The world of harmonic progression has long been governed by rules—some written in theory books, others passed down through generations of composers. These "forbidden" movements were once considered sacrosanct, the unbreakable commandments of musical syntax. Yet modern composers and improvisers have been systematically dismantling these prohibitions, creating a new sonic landscape where dissonance resolves into beauty and parallel fifths become expressive tools rather than errors to be corrected.
Historically, the prohibition against parallel fifths stemmed from their tendency to destroy the independence of voices in polyphonic writing. The medieval ear heard parallel perfect intervals as collapsing the intricate web of counterpoint into a simpler, more primitive texture. But when Debussy draped his piano preludes in cascading parallel harmonies, he revealed an entirely different aesthetic possibility—one where the very "flaw" became the foundation of a new harmonic language. This liberation opened doors for jazz musicians to stack fourths in McCoy Tyner's left hand and for film composers to create shimmering walls of parallel harmony in Hollywood scores.

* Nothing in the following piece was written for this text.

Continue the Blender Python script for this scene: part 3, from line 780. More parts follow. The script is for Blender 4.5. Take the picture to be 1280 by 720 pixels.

The once-dreaded cross relation—that jarring clash between a note in one voice and its chromatic alteration in another—has undergone similar rehabilitation. Baroque composers would rewrite entire passages to avoid this "error," yet twentieth-century composers like Stravinsky turned it into a trademark sound. The violent cross relations in "The Rite of Spring" don't represent careless voice leading but rather a deliberate evocation of primal energy. Modern metal guitar harmonies frequently employ this device, letting the tritone and minor second clashes create their signature aggressive sound.
Perhaps no harmonic prohibition has fallen harder than the avoidance of augmented intervals. The infamous "diabolus in musica" (the devil in music) label attached to the tritone kept composers from using it freely for centuries. Yet the tritone became the very foundation of blues tonality, with its expressive ambiguity between consonance and dissonance. Jazz musicians built entire systems of substitution around tritone relationships, while contemporary composers use augmented chords as luminous harmonic destinations rather than awkward transitions to be resolved.
Even the most fundamental rule—that dissonances must resolve—has been turned on its head. Schoenberg's emancipation of the dissonance didn't just make all intervals equal; it created a musical universe where tension could exist for its own sake, where a minor ninth might linger as a sensual color rather than an instability requiring resolution. This philosophy permeates modern composition, from the suspended harmonies in Radiohead's arrangements to the frozen dissonances in Arvo Pärt's tintinnabulation style.
The new harmonic freedom extends to chord succession as well. Classical theory dictated that certain progressions were "strong" while others were "weak," based largely on root motion. But pop music has demonstrated the emotional power of unconventional progressions—the descending minor chords in "While My Guitar Gently Weeps," the oscillating major thirds in "Exit Music (For a Film)." These movements would have raised eyebrows in a eighteenth-century counterpoint class but now define entire genres of music.
Modern harmonic practice hasn't so much broken the rules as revealed their contextual nature. What was once "forbidden" often simply reflected the aesthetic priorities of a particular time and place. The parallel octaves that would ruin a Renaissance motet create thrilling emphasis in a minimalist piano piece. The hidden fifths avoided in Bach's chorales become powerful dramatic gestures in a John Williams fanfare. As composers continue to explore these former prohibitions, they're not rejecting tradition so much as expanding our understanding of what harmony can express.
This evolution mirrors larger cultural shifts toward embracing ambiguity and complexity. Just as visual art moved beyond representational accuracy to explore abstraction and emotion, music has transcended the strictures of traditional harmony to discover new emotional territories. The "wrong" notes of yesterday have become today's most poignant expressions, proving that in art as in life, today's transgression often becomes tomorrow's convention.